3D scene scripts:
○ ○ ○ ○ ○ ○ ○

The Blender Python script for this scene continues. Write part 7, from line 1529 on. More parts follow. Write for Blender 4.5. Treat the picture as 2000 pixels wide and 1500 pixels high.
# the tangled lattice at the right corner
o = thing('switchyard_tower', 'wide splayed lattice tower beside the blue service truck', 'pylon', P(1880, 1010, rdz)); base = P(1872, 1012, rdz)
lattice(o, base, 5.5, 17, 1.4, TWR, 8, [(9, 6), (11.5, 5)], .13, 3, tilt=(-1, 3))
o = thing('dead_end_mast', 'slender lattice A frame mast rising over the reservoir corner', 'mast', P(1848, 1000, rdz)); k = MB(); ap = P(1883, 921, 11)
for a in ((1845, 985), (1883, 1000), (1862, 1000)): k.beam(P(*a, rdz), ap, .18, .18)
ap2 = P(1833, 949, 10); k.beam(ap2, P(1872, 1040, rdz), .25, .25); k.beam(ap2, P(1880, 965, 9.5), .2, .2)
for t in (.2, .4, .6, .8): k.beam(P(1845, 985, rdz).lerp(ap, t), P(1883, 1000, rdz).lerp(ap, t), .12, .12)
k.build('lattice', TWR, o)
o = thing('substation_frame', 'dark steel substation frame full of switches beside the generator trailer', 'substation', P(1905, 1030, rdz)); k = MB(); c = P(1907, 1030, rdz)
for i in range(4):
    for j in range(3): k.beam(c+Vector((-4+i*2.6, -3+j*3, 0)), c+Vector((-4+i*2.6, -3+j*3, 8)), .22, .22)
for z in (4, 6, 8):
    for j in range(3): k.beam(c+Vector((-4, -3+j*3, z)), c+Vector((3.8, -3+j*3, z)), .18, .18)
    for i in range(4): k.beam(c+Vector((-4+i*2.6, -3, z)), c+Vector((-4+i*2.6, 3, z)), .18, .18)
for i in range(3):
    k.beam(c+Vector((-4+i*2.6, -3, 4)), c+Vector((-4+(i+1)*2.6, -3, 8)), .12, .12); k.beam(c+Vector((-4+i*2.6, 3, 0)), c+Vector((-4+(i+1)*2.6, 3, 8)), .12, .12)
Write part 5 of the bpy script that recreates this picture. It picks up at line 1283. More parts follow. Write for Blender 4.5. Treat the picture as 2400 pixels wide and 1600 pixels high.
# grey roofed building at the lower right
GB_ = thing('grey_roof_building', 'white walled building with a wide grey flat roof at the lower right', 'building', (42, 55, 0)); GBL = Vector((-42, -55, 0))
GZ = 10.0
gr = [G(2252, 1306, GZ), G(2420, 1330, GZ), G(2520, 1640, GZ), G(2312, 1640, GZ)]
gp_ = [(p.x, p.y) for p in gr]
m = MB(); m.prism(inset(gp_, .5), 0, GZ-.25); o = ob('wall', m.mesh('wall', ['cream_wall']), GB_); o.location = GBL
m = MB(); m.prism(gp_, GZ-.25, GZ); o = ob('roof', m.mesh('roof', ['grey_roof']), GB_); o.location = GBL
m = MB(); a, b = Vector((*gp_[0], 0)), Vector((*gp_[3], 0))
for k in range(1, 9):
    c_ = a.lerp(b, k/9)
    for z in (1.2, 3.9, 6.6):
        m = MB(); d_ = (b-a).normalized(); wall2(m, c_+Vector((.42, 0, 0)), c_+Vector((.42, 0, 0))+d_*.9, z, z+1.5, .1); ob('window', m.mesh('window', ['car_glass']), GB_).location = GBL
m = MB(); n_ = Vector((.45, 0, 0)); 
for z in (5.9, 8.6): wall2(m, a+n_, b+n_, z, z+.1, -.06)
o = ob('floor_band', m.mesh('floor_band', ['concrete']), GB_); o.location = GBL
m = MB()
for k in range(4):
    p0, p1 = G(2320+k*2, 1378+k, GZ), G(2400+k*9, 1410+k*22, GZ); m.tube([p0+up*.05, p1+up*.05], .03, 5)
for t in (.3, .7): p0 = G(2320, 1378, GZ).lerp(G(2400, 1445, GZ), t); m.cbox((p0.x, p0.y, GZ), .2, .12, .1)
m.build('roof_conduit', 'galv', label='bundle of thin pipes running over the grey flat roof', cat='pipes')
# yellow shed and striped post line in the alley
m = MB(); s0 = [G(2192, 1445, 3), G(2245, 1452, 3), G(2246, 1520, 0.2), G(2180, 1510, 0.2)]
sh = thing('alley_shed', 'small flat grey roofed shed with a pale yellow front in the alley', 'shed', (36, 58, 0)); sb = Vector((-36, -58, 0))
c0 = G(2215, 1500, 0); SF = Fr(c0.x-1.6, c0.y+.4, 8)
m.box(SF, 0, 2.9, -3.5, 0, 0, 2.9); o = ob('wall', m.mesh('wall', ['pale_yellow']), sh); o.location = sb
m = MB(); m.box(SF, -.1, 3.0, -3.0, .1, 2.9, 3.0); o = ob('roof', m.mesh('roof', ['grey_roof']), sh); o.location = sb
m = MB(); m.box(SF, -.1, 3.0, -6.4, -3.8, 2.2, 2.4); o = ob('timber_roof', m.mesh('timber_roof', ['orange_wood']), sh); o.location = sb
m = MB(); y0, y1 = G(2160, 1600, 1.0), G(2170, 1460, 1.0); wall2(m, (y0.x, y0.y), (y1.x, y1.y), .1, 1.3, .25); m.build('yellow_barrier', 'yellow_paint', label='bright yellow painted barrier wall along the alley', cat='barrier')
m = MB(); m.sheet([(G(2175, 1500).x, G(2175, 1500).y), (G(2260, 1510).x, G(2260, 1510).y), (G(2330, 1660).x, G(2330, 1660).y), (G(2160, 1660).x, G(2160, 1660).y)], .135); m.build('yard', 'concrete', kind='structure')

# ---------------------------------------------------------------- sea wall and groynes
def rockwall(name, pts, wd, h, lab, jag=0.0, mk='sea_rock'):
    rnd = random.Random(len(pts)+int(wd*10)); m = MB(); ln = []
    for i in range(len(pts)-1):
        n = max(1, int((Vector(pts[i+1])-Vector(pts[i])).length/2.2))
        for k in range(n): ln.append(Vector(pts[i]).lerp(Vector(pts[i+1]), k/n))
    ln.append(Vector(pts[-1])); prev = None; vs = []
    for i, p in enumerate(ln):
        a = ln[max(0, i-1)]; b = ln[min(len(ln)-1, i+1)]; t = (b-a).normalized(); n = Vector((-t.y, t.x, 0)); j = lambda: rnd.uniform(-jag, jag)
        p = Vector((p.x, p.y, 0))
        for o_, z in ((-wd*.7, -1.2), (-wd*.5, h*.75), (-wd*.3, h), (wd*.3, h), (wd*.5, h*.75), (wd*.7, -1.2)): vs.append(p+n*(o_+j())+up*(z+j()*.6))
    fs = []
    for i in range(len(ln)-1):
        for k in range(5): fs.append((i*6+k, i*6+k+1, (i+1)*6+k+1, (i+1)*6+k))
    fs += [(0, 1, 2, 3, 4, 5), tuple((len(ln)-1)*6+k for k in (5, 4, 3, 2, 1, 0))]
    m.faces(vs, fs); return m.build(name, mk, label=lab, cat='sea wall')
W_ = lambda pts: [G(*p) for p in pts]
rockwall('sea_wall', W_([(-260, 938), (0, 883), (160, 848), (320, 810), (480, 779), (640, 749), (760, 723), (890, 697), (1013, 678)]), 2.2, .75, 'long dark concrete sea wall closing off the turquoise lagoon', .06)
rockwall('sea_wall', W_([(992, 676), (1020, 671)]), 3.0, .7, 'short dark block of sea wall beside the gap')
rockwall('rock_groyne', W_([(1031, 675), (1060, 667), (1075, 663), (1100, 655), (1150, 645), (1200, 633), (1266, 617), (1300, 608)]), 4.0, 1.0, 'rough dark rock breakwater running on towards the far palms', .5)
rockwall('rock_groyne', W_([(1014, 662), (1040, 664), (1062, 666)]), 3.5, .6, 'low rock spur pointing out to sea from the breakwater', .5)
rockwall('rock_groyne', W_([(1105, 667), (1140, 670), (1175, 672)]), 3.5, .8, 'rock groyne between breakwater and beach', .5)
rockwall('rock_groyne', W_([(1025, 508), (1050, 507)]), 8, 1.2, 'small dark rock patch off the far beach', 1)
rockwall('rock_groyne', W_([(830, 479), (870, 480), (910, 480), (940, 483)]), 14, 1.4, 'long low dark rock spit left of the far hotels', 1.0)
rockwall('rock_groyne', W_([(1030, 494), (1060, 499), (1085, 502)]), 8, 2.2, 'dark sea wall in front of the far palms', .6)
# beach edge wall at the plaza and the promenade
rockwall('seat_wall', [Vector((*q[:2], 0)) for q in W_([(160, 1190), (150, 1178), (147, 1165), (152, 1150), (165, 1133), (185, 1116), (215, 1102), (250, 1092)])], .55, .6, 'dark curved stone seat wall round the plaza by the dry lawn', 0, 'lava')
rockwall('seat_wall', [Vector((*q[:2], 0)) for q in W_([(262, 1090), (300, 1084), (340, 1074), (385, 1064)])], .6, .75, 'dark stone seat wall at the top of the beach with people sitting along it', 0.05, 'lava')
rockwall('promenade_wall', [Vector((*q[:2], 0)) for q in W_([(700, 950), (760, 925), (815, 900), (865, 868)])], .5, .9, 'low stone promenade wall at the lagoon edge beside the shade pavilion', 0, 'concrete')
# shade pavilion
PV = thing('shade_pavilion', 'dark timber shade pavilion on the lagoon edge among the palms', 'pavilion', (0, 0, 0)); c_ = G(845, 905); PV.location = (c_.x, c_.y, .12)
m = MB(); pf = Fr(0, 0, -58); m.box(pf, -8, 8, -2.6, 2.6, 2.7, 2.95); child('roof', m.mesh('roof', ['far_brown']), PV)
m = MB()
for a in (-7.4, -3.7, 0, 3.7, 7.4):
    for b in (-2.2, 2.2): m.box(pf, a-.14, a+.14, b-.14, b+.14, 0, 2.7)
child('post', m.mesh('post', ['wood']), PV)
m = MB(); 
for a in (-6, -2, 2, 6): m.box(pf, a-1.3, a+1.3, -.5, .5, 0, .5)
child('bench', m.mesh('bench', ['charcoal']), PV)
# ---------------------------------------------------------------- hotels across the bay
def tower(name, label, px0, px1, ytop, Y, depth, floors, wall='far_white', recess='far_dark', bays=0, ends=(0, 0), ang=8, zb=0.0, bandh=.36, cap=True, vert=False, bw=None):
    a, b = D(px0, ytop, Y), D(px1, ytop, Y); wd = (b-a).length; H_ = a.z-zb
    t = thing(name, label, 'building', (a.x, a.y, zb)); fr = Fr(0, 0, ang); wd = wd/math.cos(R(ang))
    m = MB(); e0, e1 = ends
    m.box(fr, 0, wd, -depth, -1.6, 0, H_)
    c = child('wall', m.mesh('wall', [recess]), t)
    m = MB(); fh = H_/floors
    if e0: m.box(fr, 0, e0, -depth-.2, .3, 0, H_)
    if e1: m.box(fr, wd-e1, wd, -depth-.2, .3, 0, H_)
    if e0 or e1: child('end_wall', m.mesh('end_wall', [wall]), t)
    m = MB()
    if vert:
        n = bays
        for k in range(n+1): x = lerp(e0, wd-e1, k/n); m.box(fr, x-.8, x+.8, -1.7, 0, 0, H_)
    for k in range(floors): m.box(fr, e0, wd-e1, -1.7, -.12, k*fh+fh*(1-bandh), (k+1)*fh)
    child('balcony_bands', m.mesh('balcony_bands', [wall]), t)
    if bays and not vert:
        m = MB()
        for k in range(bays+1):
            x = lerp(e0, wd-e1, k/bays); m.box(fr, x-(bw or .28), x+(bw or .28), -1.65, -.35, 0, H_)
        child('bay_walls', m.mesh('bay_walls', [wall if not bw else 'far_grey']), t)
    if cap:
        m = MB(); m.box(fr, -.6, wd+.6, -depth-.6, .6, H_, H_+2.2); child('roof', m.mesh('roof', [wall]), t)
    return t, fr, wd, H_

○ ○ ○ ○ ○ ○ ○

> [Aim] Counting only lines of the data above that hold "this", report the total and nothing else.

> [Reply to the task] 2